-- SHORT EXERCISE --
The listing below holds a line with "Generate a Blender" and a later line with "RAD = math.radians". Write out those two lines and every line between them, exactly, and nothing else.

-- Dataset excerpt --
— START —

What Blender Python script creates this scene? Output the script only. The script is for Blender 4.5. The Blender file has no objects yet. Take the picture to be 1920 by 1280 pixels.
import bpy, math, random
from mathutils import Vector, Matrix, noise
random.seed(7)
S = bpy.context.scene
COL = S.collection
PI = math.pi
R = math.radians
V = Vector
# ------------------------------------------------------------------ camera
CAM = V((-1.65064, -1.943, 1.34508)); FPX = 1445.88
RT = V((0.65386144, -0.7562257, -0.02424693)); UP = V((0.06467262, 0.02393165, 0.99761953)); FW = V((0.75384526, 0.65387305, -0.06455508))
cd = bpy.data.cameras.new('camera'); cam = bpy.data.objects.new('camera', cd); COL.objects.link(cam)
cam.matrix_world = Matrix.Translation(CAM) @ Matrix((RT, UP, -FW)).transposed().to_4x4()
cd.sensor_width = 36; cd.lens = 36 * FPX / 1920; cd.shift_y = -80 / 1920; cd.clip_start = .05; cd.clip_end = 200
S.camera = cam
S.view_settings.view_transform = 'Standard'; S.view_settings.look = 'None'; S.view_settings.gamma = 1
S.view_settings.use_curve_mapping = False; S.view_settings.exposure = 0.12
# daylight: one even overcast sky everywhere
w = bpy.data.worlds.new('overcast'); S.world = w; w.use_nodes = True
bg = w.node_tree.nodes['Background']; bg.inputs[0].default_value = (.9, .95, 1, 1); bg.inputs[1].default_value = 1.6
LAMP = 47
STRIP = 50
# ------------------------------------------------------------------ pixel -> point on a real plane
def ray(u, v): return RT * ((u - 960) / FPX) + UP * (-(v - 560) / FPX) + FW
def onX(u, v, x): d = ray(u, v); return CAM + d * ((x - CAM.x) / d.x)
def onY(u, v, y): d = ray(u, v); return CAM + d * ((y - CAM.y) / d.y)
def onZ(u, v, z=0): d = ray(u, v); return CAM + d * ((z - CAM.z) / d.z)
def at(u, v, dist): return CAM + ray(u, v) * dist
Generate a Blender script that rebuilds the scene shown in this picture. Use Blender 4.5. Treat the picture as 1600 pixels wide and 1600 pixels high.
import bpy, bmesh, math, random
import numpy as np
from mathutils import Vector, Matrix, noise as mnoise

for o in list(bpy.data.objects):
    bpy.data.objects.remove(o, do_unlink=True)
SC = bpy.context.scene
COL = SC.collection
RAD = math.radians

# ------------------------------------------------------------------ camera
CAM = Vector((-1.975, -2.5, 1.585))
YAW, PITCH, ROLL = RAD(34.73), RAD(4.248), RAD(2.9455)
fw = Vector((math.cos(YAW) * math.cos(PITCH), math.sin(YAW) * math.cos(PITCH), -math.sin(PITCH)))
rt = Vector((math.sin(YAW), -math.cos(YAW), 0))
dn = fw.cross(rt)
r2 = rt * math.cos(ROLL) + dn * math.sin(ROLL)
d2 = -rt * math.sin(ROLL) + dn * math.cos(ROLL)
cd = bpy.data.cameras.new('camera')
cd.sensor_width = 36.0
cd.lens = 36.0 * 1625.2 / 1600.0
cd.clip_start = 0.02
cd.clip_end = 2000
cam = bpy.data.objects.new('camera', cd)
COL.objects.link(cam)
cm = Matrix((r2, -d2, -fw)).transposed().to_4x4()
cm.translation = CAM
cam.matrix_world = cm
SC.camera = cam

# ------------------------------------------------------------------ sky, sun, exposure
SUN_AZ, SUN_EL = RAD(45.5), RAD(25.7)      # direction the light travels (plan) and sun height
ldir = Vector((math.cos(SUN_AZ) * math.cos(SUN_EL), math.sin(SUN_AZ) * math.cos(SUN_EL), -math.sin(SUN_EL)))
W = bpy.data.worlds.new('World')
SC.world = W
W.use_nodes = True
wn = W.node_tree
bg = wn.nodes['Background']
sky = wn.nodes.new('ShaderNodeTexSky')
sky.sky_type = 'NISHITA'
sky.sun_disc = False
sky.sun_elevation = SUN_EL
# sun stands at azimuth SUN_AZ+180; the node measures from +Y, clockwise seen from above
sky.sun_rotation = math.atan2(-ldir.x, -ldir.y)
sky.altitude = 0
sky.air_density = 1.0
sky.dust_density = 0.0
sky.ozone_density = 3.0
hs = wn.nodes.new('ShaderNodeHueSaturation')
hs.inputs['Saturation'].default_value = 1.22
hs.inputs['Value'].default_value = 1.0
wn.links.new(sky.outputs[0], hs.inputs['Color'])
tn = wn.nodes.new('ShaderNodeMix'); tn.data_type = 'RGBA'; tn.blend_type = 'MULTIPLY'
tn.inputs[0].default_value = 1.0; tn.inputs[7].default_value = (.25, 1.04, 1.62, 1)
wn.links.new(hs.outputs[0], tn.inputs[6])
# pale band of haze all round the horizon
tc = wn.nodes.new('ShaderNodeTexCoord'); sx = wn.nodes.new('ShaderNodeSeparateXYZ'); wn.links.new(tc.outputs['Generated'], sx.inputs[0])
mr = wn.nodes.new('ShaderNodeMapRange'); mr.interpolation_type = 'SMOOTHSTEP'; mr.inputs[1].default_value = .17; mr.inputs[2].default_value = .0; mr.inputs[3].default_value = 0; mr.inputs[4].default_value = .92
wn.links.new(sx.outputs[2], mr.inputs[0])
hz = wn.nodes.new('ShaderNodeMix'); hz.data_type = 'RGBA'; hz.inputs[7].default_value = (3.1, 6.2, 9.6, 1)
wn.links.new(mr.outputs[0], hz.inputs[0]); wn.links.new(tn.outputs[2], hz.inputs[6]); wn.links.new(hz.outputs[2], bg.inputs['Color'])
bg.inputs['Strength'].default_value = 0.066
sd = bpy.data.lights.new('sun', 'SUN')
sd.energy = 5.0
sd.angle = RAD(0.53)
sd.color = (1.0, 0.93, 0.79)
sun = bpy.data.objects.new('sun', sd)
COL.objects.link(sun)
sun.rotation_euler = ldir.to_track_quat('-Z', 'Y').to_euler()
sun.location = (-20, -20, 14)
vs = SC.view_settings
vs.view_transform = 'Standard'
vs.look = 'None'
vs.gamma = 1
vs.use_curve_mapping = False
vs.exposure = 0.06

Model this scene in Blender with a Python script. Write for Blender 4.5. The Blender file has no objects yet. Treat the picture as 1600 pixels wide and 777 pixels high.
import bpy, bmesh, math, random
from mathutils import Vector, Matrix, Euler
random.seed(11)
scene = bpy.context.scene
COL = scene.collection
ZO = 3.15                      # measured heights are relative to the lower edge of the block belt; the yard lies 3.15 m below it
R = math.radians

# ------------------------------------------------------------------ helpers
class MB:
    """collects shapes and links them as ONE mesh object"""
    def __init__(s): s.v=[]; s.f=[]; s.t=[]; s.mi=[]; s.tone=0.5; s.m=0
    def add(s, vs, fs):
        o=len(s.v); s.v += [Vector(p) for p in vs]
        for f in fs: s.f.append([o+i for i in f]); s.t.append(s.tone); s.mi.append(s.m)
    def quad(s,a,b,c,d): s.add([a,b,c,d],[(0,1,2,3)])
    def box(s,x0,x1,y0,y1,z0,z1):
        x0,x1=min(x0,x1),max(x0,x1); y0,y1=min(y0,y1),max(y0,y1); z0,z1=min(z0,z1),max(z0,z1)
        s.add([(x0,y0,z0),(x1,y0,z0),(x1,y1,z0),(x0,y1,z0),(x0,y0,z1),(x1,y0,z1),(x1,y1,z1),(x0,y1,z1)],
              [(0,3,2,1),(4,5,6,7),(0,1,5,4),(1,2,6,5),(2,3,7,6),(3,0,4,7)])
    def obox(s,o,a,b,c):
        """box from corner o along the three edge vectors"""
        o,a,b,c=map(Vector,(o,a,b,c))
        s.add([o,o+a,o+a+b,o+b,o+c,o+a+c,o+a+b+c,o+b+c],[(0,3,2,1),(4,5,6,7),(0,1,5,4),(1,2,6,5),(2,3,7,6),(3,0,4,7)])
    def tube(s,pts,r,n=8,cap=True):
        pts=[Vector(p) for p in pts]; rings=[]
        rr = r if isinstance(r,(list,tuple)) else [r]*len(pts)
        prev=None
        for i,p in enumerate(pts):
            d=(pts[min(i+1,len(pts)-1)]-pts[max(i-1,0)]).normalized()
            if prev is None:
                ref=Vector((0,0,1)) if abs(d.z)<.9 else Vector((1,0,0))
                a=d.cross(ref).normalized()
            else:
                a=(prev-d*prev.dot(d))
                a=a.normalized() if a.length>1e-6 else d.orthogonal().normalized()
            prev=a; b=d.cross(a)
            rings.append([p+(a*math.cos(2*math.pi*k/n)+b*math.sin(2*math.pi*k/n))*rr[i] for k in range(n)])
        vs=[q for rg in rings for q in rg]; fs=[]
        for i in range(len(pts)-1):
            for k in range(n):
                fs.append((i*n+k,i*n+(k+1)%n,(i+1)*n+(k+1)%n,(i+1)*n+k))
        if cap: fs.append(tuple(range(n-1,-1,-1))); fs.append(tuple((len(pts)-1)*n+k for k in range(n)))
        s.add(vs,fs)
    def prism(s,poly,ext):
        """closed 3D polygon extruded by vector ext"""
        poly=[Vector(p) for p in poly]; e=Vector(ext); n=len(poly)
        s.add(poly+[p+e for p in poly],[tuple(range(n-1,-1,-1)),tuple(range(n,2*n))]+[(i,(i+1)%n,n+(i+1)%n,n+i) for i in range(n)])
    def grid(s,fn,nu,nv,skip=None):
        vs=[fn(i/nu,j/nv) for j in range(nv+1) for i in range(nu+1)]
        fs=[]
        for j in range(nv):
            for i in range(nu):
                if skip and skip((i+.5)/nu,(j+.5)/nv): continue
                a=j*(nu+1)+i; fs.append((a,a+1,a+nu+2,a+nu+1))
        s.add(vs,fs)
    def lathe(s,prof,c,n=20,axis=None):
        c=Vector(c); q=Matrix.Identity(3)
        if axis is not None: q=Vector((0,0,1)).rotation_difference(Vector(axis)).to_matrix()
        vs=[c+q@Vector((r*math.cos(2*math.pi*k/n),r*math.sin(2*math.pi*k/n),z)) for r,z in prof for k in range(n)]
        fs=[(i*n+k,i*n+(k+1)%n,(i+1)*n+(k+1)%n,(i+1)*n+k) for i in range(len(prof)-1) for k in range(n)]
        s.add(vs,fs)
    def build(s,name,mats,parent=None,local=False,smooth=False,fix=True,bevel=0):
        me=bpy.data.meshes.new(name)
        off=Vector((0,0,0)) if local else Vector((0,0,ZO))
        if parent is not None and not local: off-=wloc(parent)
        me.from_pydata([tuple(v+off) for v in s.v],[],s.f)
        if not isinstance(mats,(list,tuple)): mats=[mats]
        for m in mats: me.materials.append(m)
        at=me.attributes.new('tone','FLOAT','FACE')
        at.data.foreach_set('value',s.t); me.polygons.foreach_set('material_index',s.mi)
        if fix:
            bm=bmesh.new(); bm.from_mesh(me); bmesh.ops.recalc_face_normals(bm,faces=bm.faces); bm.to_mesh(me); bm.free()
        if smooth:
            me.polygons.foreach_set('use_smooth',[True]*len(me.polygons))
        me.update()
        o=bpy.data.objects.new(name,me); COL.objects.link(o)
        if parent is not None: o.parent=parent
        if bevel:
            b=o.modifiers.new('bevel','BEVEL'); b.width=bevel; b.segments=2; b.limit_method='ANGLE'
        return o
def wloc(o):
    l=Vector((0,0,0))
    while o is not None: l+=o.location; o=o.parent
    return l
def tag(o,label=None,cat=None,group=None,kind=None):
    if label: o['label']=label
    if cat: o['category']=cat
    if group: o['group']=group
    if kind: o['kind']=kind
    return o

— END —

-- TASK RESULT --
Generate a Blender script that rebuilds the scene shown in this picture. Use Blender 4.5. Treat the picture as 1600 pixels wide and 1600 pixels high.
import bpy, bmesh, math, random
import numpy as np
from mathutils import Vector, Matrix, noise as mnoise

for o in list(bpy.data.objects):
    bpy.data.objects.remove(o, do_unlink=True)
SC = bpy.context.scene
COL = SC.collection
RAD = math.radians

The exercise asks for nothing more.